Can you print the data exactly and leave out each image?

* Begin *

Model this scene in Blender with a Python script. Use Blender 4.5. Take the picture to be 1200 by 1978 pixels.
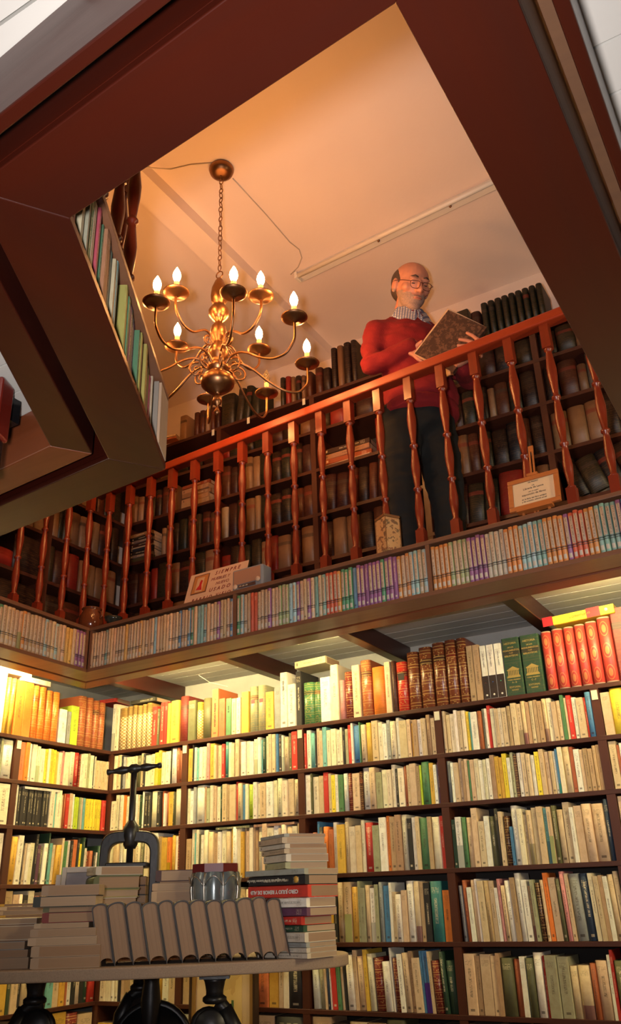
import bpy, bmesh, math, random, re
from mathutils import Vector, Matrix, Euler, noise

for o in list(bpy.data.objects):
    bpy.data.objects.remove(o, do_unlink=True)
SC = bpy.context.scene
COL = SC.collection
PI = math.pi

# ------------------------------------------------------------------ camera
YAW, PITCH, ROLL, FPX = -0.5252, 0.4202, -0.0311, 1665.07
CAM = Vector((3.3857, -3.5955, 1.10))
_f = Vector((math.sin(YAW) * math.cos(PITCH), math.cos(YAW) * math.cos(PITCH), math.sin(PITCH)))
_r0 = Vector((math.cos(YAW), -math.sin(YAW), 0))
_u0 = _r0.cross(_f)
_r = math.cos(ROLL) * _r0 + math.sin(ROLL) * _u0
_u = -math.sin(ROLL) * _r0 + math.cos(ROLL) * _u0
cam_data = bpy.data.cameras.new('camera')
cam = bpy.data.objects.new('camera', cam_data)
COL.objects.link(cam)
SC.camera = cam
cam.matrix_world = Matrix(((_r.x, _u.x, -_f.x, CAM.x), (_r.y, _u.y, -_f.y, CAM.y), (_r.z, _u.z, -_f.z, CAM.z), (0, 0, 0, 1)))
cam_data.sensor_fit = 'HORIZONTAL'
cam_data.sensor_width = 36.0
cam_data.lens = 36.0 * FPX / 1200.0
cam_data.clip_start = 0.05

# ------------------------------------------------------------------ world, lights, exposure
W = bpy.data.worlds.new('world')
SC.world = W
W.use_nodes = True
W.node_tree.nodes['Background'].inputs[0].default_value = (0.9, 0.8, 0.7, 1)
W.node_tree.nodes['Background'].inputs[1].default_value = 0.02
SC.view_settings.view_transform = 'Standard'
SC.view_settings.look = 'None'
SC.view_settings.gamma = 1.0
SC.view_settings.use_curve_mapping = False
SC.view_settings.exposure = 0.2
SC.cycles.max_bounces = 6
SC.cycles.sample_clamp_indirect = 4.0


def lamp(name, kind, loc, energy, color, size=0.1, size_y=None, target=None, spot=None):
    d = bpy.data.lights.new(name, kind)
    d.energy = energy
    d.color = color
    if kind == 'AREA':
        d.size = size
        if size_y:
            d.shape = 'RECTANGLE'
            d.size_y = size_y
    else:
        d.shadow_soft_size = size
    if spot:
        d.spot_size = math.radians(spot)
        d.spot_blend = 0.9
    o = bpy.data.objects.new(name, d)
    COL.objects.link(o)
    o.location = loc
    if target is not None:
        o.rotation_euler = (Vector(target) - Vector(loc)).to_track_quat('-Z', 'Y').to_euler()
    return o


# the photographer's flash, held beside the camera
lamp('flash', 'SPOT', (3.27, -3.64, 1.17), 190, (1.0, 0.90, 0.87), 0.045, target=(1.80, -0.8, 3.1), spot=92)
# daylight from the shop window in the near wall
lamp('shop_daylight', 'AREA', (3.0, -5.35, 1.3), 5, (0.80, 0.9, 1.0), 2.4, 1.4, target=(2.4, -3.4, 1.9))
# a shop lamp outside the left edge of the frame, under the gallery
lamp('shop_lamp', 'AREA', (1.05, -3.3, 2.0), 2.5, (1.0, 0.85, 0.6), 0.3, 0.3, target=(1.25, -2.9, 2.3))
# unseen fill light, added to warm and brighten the right hand book bays
lamp('right_bay_fill', 'AREA', (4.35, -1.25, 2.12), 42, (1.0, 0.80, 0.47), 0.12, 1.2, target=(2.6, -.1, 1.0))
# the fluorescent tubes under the gallery floor and the chandelier's bulbs are built as glowing objects further down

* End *

**Problem solution**.
Model this scene in Blender with a Python script. Use Blender 4.5. Take the picture to be 1200 by 1978 pixels.
import bpy, bmesh, math, random, re
from mathutils import Vector, Matrix, Euler, noise

for o in list(bpy.data.objects):
    bpy.data.objects.remove(o, do_unlink=True)
SC = bpy.context.scene
COL = SC.collection
PI = math.pi

# ------------------------------------------------------------------ camera
YAW, PITCH, ROLL, FPX = -0.5252, 0.4202, -0.0311, 1665.07
CAM = Vector((3.3857, -3.5955, 1.10))
_f = Vector((math.sin(YAW) * math.cos(PITCH), math.cos(YAW) * math.cos(PITCH), math.sin(PITCH)))
_r0 = Vector((math.cos(YAW), -math.sin(YAW), 0))
_u0 = _r0.cross(_f)
_r = math.cos(ROLL) * _r0 + math.sin(ROLL) * _u0
_u = -math.sin(ROLL) * _r0 + math.cos(ROLL) * _u0
cam_data = bpy.data.cameras.new('camera')
cam = bpy.data.objects.new('camera', cam_data)
COL.objects.link(cam)
SC.camera = cam
cam.matrix_world = Matrix(((_r.x, _u.x, -_f.x, CAM.x), (_r.y, _u.y, -_f.y, CAM.y), (_r.z, _u.z, -_f.z, CAM.z), (0, 0, 0, 1)))
cam_data.sensor_fit = 'HORIZONTAL'
cam_data.sensor_width = 36.0
cam_data.lens = 36.0 * FPX / 1200.0
cam_data.clip_start = 0.05

# ------------------------------------------------------------------ world, lights, exposure
W = bpy.data.worlds.new('world')
SC.world = W
W.use_nodes = True
W.node_tree.nodes['Background'].inputs[0].default_value = (0.9, 0.8, 0.7, 1)
W.node_tree.nodes['Background'].inputs[1].default_value = 0.02
SC.view_settings.view_transform = 'Standard'
SC.view_settings.look = 'None'
SC.view_settings.gamma = 1.0
SC.view_settings.use_curve_mapping = False
SC.view_settings.exposure = 0.2
SC.cycles.max_bounces = 6
SC.cycles.sample_clamp_indirect = 4.0


def lamp(name, kind, loc, energy, color, size=0.1, size_y=None, target=None, spot=None):
    d = bpy.data.lights.new(name, kind)
    d.energy = energy
    d.color = color
    if kind == 'AREA':
        d.size = size
        if size_y:
            d.shape = 'RECTANGLE'
            d.size_y = size_y
    else:
        d.shadow_soft_size = size
    if spot:
        d.spot_size = math.radians(spot)
        d.spot_blend = 0.9
    o = bpy.data.objects.new(name, d)
    COL.objects.link(o)
    o.location = loc
    if target is not None:
        o.rotation_euler = (Vector(target) - Vector(loc)).to_track_quat('-Z', 'Y').to_euler()
    return o


# the photographer's flash, held beside the camera
lamp('flash', 'SPOT', (3.27, -3.64, 1.17), 190, (1.0, 0.90, 0.87), 0.045, target=(1.80, -0.8, 3.1), spot=92)
# daylight from the shop window in the near wall
lamp('shop_daylight', 'AREA', (3.0, -5.35, 1.3), 5, (0.80, 0.9, 1.0), 2.4, 1.4, target=(2.4, -3.4, 1.9))
# a shop lamp outside the left edge of the frame, under the gallery
lamp('shop_lamp', 'AREA', (1.05, -3.3, 2.0), 2.5, (1.0, 0.85, 0.6), 0.3, 0.3, target=(1.25, -2.9, 2.3))
# unseen fill light, added to warm and brighten the right hand book bays
lamp('right_bay_fill', 'AREA', (4.35, -1.25, 2.12), 42, (1.0, 0.80, 0.47), 0.12, 1.2, target=(2.6, -.1, 1.0))
# the fluorescent tubes under the gallery floor and the chandelier's bulbs are built as glowing objects further down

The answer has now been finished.